If built before Games, centre poised to reap decommissioning windfall

If built before the 2010 Olympics, Whistler's new Re-Build-It Centre would be poised for a post-Games windfall to kick start its operations.

The Vancouver Organizing Committee for the 2010 Games (VANOC) and the Whistler 2020 Development Corporation (WDC), both of which are involved in the development of the Whistler's athletes' village, have committed to donate some of their leftover furniture and equipment to the centre after the Games.

"Timing: it equals opportunity," Greg McDonnell, executive director of Whistler Community Services Society (WCSS), told council this week.

"It is perhaps an opportunity that would never come again in our lifetime."

In a presentation Tuesday McDonnell updated council on the Re-Build-It Centre's progress and stressed the need to get moving on the project.

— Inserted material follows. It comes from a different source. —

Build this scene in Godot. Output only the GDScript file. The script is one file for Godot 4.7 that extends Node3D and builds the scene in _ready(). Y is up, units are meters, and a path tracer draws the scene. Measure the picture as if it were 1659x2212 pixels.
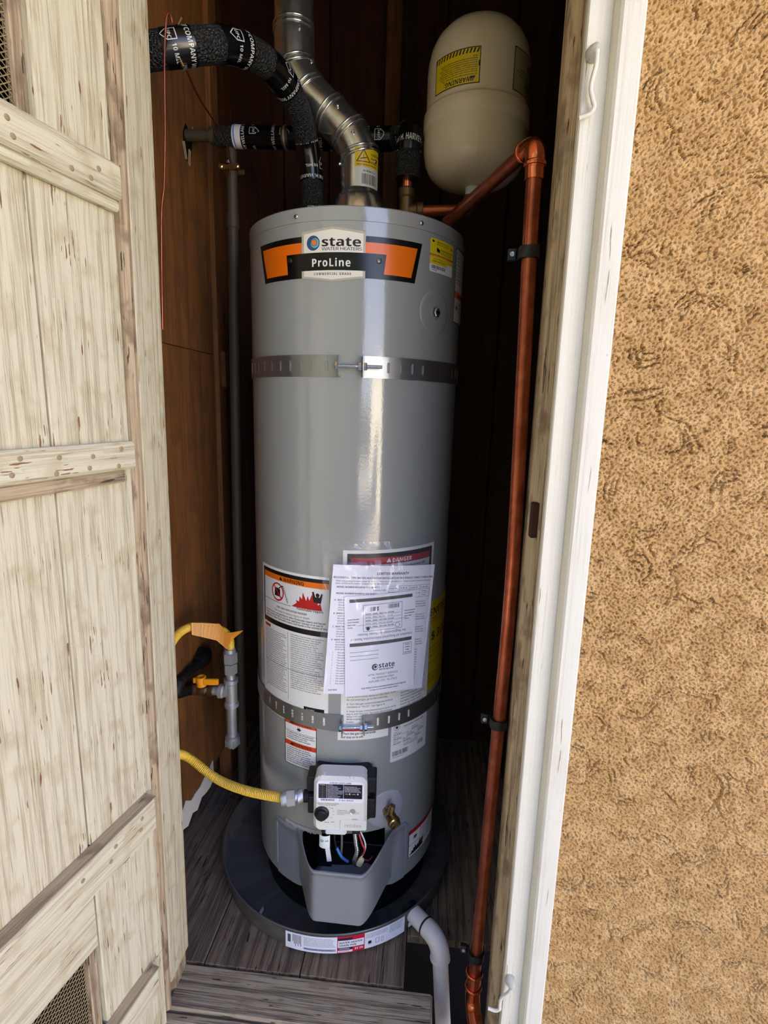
extends Node3D

# ------------------------------------------------------------------ helpers
var M := {}
var TS
var fonts := {}
var atlases := {}
var rng := RandomNumberGenerator.new()

func add(called: String, mesh: Mesh, m: Material, parent: Node = self) -> MeshInstance3D:
	var o := MeshInstance3D.new()
	o.name = called
	o.mesh = mesh
	if m:
		o.material_override = m
	o.cast_shadow = GeometryInstance3D.SHADOW_CASTING_SETTING_ON
	parent.add_child(o, true)
	return o

func thing(called: String, label: String, category: String, at := Vector3.ZERO, group := "") -> Node3D:
	var o := Node3D.new()
	o.name = called
	o.position = at
	add_child(o, true)
	tag(o, label, category, group)
	return o

func tag(o: Node, label: String, category: String, group := "") -> Node:
	o.set_meta("label", label)
	o.set_meta("category", category)
	if group:
		o.set_meta("group", group)
	return o

func fixed(o: Node, label := "", category := "") -> Node:
	o.set_meta("kind", "structure")
	if label:
		o.set_meta("label", label)
	if category:
		o.set_meta("category", category)
	return o

func setting(called: String, label: String, category: String) -> Node3D:
	var o := Node3D.new()
	o.name = called
	add_child(o, true)
	fixed(o, label, category)
	return o

func ST() -> SurfaceTool:
	var st := SurfaceTool.new()
	st.begin(Mesh.PRIMITIVE_TRIANGLES)
	return st

func done(st: SurfaceTool) -> ArrayMesh:
	st.generate_normals()
	return st.commit()

func tri(st: SurfaceTool, a: Vector3, b: Vector3, c: Vector3, ua := Vector2.ZERO, ub := Vector2.ZERO, uc := Vector2.ZERO, g := -1) -> void:
	st.set_smooth_group(g)
	st.set_uv(ua)
	st.add_vertex(a)
	st.set_smooth_group(g)
	st.set_uv(ub)
	st.add_vertex(b)
	st.set_smooth_group(g)
	st.set_uv(uc)
	st.add_vertex(c)

# corners clockwise seen from outside
func quad(st: SurfaceTool, a: Vector3, b: Vector3, c: Vector3, d: Vector3, ua := Vector2.ZERO, ub := Vector2.ZERO, uc := Vector2.ZERO, ud := Vector2.ZERO, g := -1) -> void:
	tri(st, a, b, c, ua, ub, uc, g)
	tri(st, a, c, d, ua, uc, ud, g)

# rows of points, columns to the right, rows downwards as seen from outside
func grid(st: SurfaceTool, rows: Array, uvs: Array = [], g := 1) -> void:
	for i in rows.size() - 1:
		var a: PackedVector3Array = rows[i]
		var b: PackedVector3Array = rows[i + 1]
		for j in a.size() - 1:
			if uvs.size():
				quad(st, a[j], a[j + 1], b[j + 1], b[j], uvs[i][j], uvs[i][j + 1], uvs[i + 1][j + 1], uvs[i + 1][j], g)
			else:
				quad(st, a[j], a[j + 1], b[j + 1], b[j], Vector2.ZERO, Vector2.ZERO, Vector2.ZERO, Vector2.ZERO, g)

# a block with chamfered edges; the grain (v of the uv, in metres) runs along its longest side
func block(st: SurfaceTool, size: Vector3, bev := 0.002, xf := Transform3D(), off := Vector2.ZERO) -> void:
	var h := size / 2
	var b := minf(bev, minf(h.x, minf(h.y, h.z)) * 0.49)
	var long := 0
	if size.y >= size.x and size.y >= size.z:
		long = 1
	elif size.z >= size.x and size.z >= size.y:
		long = 2
	var uv := func(p: Vector3, axis: int) -> Vector2:
		var o := [0, 1, 2]
		o.erase(axis)
		if axis == long:
			return Vector2(p[o[0]], p[o[1]] * 0.15) + off
		var w: int = o[0] if o[1] == long else o[1]
		return Vector2(p[w] + 0.37 * axis, p[long]) + off
	for axis in 3:
		var u := (axis + 1) % 3
		var v := (axis + 2) % 3
		for s in [-1.0, 1.0]:
			var c: Array = []
			for k in [[-1, -1], [1, -1], [1, 1], [-1, 1]]:
				var p := Vector3.ZERO
				p[axis] = s * h[axis]
				p[u] = k[0] * (h[u] - b)
				p[v] = k[1] * (h[v] - b)
				c.append(p)
			if s > 0:
				c.reverse()
			quad(st, xf * c[0], xf * c[1], xf * c[2], xf * c[3], uv.call(c[0], axis), uv.call(c[1], axis), uv.call(c[2], axis), uv.call(c[3], axis))
		# the four edges along this axis
		for su in [-1.0, 1.0]:
			for sv in [-1.0, 1.0]:
				var c: Array = []
				for k in [[-1, 0], [1, 0], [1, 1], [-1, 1]]:
					var p := Vector3.ZERO
					p[axis] = k[0] * (h[axis] - b)
					p[u] = su * (h[u] - (b if k[1] else 0.0))
					p[v] = sv * (h[v] - (0.0 if k[1] else b))
					c.append(p)
				if su * sv < 0:
					c.reverse()
				quad(st, xf * c[0], xf * c[1], xf * c[2], xf * c[3], uv.call(c[0], u), uv.call(c[1], u), uv.call(c[2], u), uv.call(c[3], u))
	for sx in [-1.0, 1.0]:
		for sy in [-1.0, 1.0]:
			for sz in [-1.0, 1.0]:
				var c := [Vector3(sx * h.x, sy * (h.y - b), sz * (h.z - b)), Vector3(sx * (h.x - b), sy * h.y, sz * (h.z - b)), Vector3(sx * (h.x - b), sy * (h.y - b), sz * h.z)]
				if sx * sy * sz > 0:
					c.reverse()
				tri(st, xf * c[0], xf * c[1], xf * c[2])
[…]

The engineered steel building is slated to go at the Waste Transfer Station in the Callaghan Valley. The program is like Whistler's successful Re-Use-It Centre, but with a focus on building materials. Like the Re-Use-It Centre, funds raised from the Re-Build-It Centre will flow back to social programs in the valley. At the same time, the centre will keep materials out of the landfill.

There's enough money in the WCSS bank account - $90,000 - and along with a $40,000 contribution from the Whistler Blackcomb Foundation and several thousand dollars of in in-kind donations, McDonnell is confident that the WCSS can complete phase 1 of the project.

"We're poised to initiate," he said.

At the same time, he is hopeful a $400,000 funding request will come through from the federal government's Building Canada Fund.

If it doesn't, the plan is that funds generated by phase 1 will pay for the second phase of the building over time.

The WCSS also plans to initiate a capital campaign to raise money.

McDonnell stressed the importance of getting the centre up and running before the Olympics to capitalize on the post-Games boon.

Jill Porter, VANOC's manager of inner-city community benefits, wrote a letter of support outlining VANOC's plans to donate some of its assets such as beds, sports equipment from venues, and furniture, fixtures and equipment from the athletes' village.

"The combination of the Centre and the non-profit (WCSS) provides an ideal distribution mechanism, will serve as a resource to VANOC and facilitate an inclusive, equitable and efficient post-Games donation of assets to Whistler and surrounding communities."

This support was echoed in a letter from Joe Redmond, president of the WDC.

"While it is our intention to sell salvaged material from their retrofit (from athletes' use to resident housing use) to reduce the capital costs of the project, a Re-Build It Centre would ensure that the salvaged material, not sold, could be put to good use."